====== RECORDS SUPPLIED ======

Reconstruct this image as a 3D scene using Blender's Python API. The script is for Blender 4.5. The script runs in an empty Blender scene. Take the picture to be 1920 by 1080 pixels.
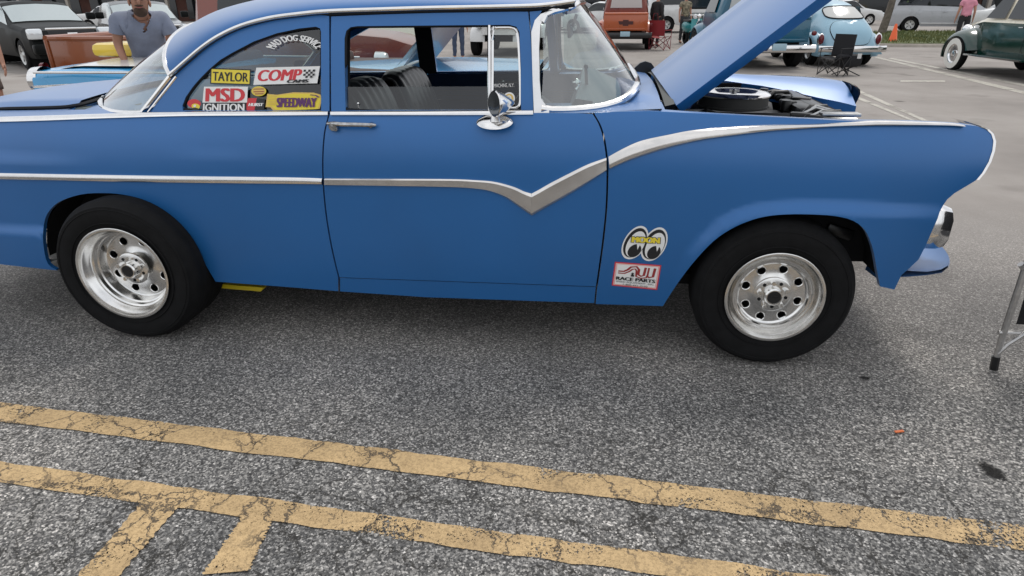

======
====== RECORDS SUPPLIED ======

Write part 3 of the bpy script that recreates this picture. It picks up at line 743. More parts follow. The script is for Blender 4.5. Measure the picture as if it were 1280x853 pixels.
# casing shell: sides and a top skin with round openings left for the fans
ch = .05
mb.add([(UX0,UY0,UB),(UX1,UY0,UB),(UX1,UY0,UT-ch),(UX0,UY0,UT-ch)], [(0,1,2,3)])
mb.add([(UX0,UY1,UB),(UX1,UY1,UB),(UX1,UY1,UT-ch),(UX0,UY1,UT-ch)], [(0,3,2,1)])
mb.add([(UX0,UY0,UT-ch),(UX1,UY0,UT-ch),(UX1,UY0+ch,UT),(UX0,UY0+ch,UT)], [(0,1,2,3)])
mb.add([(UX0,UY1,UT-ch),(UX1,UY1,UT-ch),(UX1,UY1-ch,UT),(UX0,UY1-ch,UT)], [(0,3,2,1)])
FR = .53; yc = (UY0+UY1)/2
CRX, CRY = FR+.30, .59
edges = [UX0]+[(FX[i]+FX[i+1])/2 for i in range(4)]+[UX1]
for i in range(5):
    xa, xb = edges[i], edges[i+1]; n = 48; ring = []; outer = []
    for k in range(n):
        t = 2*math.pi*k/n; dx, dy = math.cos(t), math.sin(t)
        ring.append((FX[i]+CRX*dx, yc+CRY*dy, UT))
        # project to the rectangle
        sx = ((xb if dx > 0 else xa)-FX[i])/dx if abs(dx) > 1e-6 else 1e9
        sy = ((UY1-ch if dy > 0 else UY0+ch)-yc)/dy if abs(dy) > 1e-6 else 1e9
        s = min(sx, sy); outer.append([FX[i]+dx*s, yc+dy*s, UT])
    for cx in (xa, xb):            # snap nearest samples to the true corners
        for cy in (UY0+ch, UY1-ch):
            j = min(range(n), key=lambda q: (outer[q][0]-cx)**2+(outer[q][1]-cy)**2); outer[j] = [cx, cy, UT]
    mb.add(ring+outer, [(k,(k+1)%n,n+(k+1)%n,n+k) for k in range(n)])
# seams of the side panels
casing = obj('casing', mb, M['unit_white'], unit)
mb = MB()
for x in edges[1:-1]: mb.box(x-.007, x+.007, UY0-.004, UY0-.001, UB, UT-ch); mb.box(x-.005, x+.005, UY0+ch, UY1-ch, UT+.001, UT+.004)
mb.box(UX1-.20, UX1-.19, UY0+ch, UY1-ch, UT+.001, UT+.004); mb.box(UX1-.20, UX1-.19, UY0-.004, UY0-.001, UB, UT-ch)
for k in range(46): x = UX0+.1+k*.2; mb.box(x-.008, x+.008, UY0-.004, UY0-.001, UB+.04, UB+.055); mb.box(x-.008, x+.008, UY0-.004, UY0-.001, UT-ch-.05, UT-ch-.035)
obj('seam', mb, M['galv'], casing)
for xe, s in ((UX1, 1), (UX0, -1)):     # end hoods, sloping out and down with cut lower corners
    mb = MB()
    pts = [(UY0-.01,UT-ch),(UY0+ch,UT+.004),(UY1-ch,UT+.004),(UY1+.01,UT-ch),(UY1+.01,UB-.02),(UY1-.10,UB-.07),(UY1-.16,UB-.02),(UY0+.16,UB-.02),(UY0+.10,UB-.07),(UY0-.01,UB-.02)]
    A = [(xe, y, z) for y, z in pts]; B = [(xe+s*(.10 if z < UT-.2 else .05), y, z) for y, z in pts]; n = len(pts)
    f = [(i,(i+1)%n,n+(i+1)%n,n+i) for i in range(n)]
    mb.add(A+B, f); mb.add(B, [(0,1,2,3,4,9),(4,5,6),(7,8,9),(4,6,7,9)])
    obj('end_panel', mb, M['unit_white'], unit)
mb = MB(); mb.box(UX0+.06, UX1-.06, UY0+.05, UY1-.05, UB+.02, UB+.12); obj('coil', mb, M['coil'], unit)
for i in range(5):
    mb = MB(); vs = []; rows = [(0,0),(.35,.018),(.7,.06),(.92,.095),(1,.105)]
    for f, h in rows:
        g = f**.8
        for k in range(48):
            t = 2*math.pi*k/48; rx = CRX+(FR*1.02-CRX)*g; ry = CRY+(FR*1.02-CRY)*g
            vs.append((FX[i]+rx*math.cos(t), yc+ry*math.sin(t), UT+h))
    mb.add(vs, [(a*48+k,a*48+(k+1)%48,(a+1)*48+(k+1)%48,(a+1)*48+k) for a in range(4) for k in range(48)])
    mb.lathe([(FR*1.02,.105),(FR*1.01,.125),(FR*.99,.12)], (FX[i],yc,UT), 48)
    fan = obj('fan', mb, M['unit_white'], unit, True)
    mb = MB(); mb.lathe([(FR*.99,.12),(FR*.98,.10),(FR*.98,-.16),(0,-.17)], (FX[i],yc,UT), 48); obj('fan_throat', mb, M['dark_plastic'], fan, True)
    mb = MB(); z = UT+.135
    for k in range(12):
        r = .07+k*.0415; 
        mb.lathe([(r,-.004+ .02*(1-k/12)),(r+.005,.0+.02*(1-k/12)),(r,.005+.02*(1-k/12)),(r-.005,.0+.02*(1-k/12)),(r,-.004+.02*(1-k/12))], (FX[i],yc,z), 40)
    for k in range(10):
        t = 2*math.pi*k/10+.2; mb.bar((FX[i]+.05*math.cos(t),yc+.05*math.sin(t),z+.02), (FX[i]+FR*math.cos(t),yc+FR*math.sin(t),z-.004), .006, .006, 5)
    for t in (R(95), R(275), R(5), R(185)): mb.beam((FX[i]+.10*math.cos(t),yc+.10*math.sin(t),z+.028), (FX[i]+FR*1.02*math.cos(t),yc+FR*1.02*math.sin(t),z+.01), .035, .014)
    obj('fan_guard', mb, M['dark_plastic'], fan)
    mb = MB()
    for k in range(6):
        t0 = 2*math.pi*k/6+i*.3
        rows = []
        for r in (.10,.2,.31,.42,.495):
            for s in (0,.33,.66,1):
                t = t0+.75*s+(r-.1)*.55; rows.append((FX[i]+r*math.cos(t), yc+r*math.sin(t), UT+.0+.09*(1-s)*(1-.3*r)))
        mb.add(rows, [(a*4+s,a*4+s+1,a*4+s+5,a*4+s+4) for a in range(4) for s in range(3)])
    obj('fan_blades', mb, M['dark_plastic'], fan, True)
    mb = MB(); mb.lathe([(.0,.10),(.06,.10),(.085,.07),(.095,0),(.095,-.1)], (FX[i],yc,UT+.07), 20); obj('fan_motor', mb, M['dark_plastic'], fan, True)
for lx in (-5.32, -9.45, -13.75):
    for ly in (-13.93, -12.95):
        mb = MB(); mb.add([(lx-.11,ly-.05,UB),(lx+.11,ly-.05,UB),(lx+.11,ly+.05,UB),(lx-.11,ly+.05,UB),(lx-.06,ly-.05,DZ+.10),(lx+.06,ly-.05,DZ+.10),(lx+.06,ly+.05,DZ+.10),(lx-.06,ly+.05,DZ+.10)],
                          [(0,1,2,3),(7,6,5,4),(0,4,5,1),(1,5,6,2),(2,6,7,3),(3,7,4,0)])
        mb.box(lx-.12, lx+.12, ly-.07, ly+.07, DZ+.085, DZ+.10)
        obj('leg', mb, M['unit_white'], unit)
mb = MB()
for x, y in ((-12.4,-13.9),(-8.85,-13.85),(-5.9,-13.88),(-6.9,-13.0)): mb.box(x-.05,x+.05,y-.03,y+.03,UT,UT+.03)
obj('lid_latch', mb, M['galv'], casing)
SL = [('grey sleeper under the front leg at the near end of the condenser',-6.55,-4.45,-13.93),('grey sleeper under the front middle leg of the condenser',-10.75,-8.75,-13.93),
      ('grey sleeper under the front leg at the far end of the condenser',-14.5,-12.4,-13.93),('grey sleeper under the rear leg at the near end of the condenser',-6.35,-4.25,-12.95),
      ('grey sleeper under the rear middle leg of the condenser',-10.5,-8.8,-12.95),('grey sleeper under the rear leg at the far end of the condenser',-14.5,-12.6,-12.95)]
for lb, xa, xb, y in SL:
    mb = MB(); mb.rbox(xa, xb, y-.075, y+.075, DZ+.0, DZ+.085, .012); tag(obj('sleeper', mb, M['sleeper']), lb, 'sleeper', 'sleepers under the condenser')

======

Filter the entries and copy out every line with the word "this".

◆ EXERCISE RESULT:
Reconstruct this image as a 3D scene using Blender's Python API. The script is for Blender 4.5. The script runs in an empty Blender scene. Take the picture to be 1920 by 1080 pixels.
Write part 3 of the bpy script that recreates this picture. It picks up at line 743. More parts follow. The script is for Blender 4.5. Measure the picture as if it were 1280x853 pixels.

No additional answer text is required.